Auditor independence rules generally don’t take up a significant chunk of a managers’ time but are of significance when firms opt into taking companies public or otherwise have to provide audited financial statements.

Jonathan Tuttle, partner at Debevoise & Plimpton, said: “The main issue that this was designed to address is something that’s been called the ‘up- and-over-rule.’”

The rule takes into scope all entities controlled by or under common control with the entity under audit. That means all of an audited portfolio company’s subsidiaries and third-party providers downstream, as well upstream to the fund and management company and back down to all of their subsidiaries.

Per Chilstrom, partner at Clifford Chance, said: “If [a manager has] a PE fund that owns multiple portfolio companies, and one of those companies is looking to do an IPO, under the current rules, [they] have to evaluate the auditor that you select for purposes of that IPO, and make sure that that auditor isn’t doing anything else for any of your other portfolio companies.”

For big firms with complex webs of companies and operational mandates, this could conceivably force managers to assess every portfolio company and third-party provider in a firm’s structure.

The rule is meant to retain audit integrity by keeping firms from benefiting from overly close relationships with their clients. Some view accounting firms that supply consulting and audit services to the same client as having a conflict of interest, but not if they only provide various audit services to the same client.

The recent amendments to the rule are in place to “avoid some of those ‘independence-impairing’ relationships that no one would have reasonably assumed were impaired,” said Tuttle.

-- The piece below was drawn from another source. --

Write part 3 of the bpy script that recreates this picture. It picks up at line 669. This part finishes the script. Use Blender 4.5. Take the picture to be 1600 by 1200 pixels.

If an auditor’s independence was deemed impaired, the accounting or audit firm would have to perform a “full facts and circumstances analysis” and consult with the SEC, Tuttle explained. Then all parties would have to agree on these facts and circumstances.

“Even though there may have been a prohibited relationship [in a given auditor-client transaction], but that prohibited relationship didn’t actually impair the independence of the audit firm on the particular entity, [then] that was just a costly and uncertain added transaction cost for everyone.”

Now, the Commission will only flag conflicts of interest when the auditor relationship is “material” to its parent, which would then end the progression of the “up-and-over-rule,” thus focusing the analysis in question with its immediate parent or subsidiaries.

Question of ‘materiality’

The Commission’s new focus on “materiality” is not clearly defined and will require closer analysis of other relationships “material” to an auditor.

In the adopting release, the SEC didn’t articulate anything to help analyze the concept of materiality in this specific context, Chilstrom said. But there are other references to materiality in other contexts within this rule change, as well as “other references to materiality in the accounting standards that auditors use,” he added.

“[The Commission’s] view is that as a result of all those other different contextual references to materiality, auditors will be able to, given their experience with using materiality in other contexts, determine what is material in this context,” Chilstrom said.

The Big Four accounting firms, who helped push for these amendments with SEC staff, have likely already made arguments to the SEC about how materiality should be interpreted.

“I think there will be precedents [discovered] for the auditor to build upon in terms of how they think about materiality,” Chilstrom said.